Carbonate facies-specific stable isotope data record climate, hydrology, and microbial communities in Great Salt Lake, UT.

Organic and inorganic stable isotopes of lacustrine carbonate sediments are commonly used in reconstructions of ancient terrestrial ecosystems and environments. Microbial activity and local hydrological inputs can alter porewater chemistry (e.g., pH, alkalinity) and isotopic composition (e.g., δ18 Owater , δ13 CDIC ), which in turn has the potential to impact the stable isotopic compositions recorded and preserved in lithified carbonate. The fingerprint these syngenetic processes have on lacustrine carbonate facies is yet unknown, however, and thus, reconstructions based on stable isotopes may misinterpret diagenetic records as broader climate signals. Here, we characterize geochemical and stable isotopic variability of carbonate minerals, organic matter, and water within one modern lake that has known microbial influences (e.g., microbial mats and microbialite carbonate) and combine these data with the context provided by 16S rRNA amplicon sequencing community profiles. Specifically, we measure oxygen, carbon, and clumped isotopic compositions of carbonate sediments (δ18 Ocarb , δ13 Ccarb , ∆47 ), as well as carbon isotopic compositions of bulk organic matter (δ13 Corg ) and dissolved inorganic carbon (DIC; δ13 CDIC ) of lake and porewater in Great Salt Lake, Utah from five sites and three seasons. We find that facies equivalent to ooid grainstones provide time-averaged records of lake chemistry that reflect minimal alteration by microbial activity, whereas microbialite, intraclasts, and carbonate mud show greater alteration by local microbial influence and hydrology. Further, we find at least one occurrence of ∆47 isotopic disequilibrium likely driven by local microbial metabolism during authigenic carbonate precipitation.
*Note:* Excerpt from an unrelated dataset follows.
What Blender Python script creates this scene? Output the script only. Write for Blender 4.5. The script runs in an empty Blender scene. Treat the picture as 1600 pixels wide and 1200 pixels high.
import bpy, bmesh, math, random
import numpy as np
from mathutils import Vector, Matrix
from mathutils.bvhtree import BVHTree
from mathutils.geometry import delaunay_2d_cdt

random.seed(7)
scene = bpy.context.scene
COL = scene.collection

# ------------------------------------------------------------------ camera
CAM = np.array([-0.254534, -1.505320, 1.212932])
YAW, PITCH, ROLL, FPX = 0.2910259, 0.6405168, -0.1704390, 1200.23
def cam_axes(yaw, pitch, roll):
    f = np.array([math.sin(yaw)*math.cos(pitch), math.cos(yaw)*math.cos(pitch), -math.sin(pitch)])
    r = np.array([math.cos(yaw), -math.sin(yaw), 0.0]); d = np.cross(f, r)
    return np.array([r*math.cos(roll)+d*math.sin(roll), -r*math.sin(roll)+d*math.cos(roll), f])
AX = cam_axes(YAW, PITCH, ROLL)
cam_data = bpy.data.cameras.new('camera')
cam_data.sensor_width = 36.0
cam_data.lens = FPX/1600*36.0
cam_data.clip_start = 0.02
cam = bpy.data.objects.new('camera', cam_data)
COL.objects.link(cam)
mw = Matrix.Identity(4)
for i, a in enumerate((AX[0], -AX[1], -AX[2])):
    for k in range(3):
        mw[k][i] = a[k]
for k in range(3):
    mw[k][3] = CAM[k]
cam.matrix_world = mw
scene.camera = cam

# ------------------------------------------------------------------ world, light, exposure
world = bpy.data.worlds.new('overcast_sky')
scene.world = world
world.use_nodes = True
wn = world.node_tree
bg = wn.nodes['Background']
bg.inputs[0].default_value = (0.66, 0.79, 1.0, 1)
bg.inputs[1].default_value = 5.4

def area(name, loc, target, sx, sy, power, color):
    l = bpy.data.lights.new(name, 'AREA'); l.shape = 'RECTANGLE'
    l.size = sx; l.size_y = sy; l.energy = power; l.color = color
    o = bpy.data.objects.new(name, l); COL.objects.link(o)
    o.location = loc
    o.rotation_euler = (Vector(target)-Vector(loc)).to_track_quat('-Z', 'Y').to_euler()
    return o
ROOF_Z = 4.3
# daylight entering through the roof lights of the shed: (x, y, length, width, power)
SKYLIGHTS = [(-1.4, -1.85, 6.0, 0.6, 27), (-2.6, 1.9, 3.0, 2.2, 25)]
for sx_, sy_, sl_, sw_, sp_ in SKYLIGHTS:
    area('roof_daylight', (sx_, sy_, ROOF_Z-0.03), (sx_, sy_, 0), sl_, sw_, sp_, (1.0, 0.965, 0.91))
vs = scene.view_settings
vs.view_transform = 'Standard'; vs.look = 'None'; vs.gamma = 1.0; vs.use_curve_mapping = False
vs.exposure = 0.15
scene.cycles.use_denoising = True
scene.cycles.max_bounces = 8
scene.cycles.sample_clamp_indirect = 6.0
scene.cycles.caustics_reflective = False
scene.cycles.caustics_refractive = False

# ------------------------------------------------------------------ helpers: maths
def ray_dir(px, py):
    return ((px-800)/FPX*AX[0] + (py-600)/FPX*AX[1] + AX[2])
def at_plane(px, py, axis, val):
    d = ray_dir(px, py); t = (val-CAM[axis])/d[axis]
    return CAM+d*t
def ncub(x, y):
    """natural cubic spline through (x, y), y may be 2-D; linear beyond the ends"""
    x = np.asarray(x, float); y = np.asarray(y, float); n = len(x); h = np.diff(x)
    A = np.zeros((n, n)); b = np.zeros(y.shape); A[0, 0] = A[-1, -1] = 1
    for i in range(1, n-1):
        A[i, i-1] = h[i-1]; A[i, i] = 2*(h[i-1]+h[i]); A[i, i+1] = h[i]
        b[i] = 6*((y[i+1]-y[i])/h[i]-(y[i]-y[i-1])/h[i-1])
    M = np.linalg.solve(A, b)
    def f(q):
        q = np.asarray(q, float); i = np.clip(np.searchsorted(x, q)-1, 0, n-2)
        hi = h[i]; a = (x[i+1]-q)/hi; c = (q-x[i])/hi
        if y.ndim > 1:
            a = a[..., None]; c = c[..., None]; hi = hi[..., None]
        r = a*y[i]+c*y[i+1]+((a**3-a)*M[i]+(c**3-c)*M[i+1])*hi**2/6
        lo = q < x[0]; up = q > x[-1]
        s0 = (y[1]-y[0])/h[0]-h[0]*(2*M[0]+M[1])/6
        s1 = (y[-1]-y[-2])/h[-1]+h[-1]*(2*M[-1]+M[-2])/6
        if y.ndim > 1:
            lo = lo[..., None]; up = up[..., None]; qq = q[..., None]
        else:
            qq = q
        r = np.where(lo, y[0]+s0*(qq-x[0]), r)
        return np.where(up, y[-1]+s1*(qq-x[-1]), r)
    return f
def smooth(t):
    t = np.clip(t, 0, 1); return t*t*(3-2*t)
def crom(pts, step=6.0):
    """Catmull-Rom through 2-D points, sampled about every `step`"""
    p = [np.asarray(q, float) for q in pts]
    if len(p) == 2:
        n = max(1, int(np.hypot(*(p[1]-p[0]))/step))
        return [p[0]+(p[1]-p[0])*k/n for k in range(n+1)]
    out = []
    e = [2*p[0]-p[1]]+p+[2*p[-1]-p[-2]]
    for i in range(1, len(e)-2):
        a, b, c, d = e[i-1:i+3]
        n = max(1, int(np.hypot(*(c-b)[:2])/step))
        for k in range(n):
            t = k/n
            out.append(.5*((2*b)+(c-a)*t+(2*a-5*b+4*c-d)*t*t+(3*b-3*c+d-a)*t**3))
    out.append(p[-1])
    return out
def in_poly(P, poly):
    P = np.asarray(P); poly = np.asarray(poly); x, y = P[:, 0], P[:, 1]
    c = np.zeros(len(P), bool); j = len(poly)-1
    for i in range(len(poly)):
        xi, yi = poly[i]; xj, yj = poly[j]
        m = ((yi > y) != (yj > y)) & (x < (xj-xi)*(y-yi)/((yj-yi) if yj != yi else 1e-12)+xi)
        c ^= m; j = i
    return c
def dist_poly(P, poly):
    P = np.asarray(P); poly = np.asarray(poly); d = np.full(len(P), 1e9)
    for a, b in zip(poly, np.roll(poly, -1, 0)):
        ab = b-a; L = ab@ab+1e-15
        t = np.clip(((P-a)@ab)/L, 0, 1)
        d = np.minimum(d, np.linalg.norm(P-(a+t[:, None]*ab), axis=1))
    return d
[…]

The remainder of the carbonate materials (primarily ooids, grain coatings, mud, and intraclasts) yield clumped isotope temperatures (T(∆47 )), δ18 Ocarb , and calculated δ18 Owater in isotopic equilibrium with ambient water and temperature at the time and site of carbonate precipitation. Our findings suggest that it is possible and necessary to leverage diverse carbonate facies across one sedimentary horizon to reconstruct regional hydroclimate and evaporation-precipitation balance, as well as identify microbially mediated carbonate formation.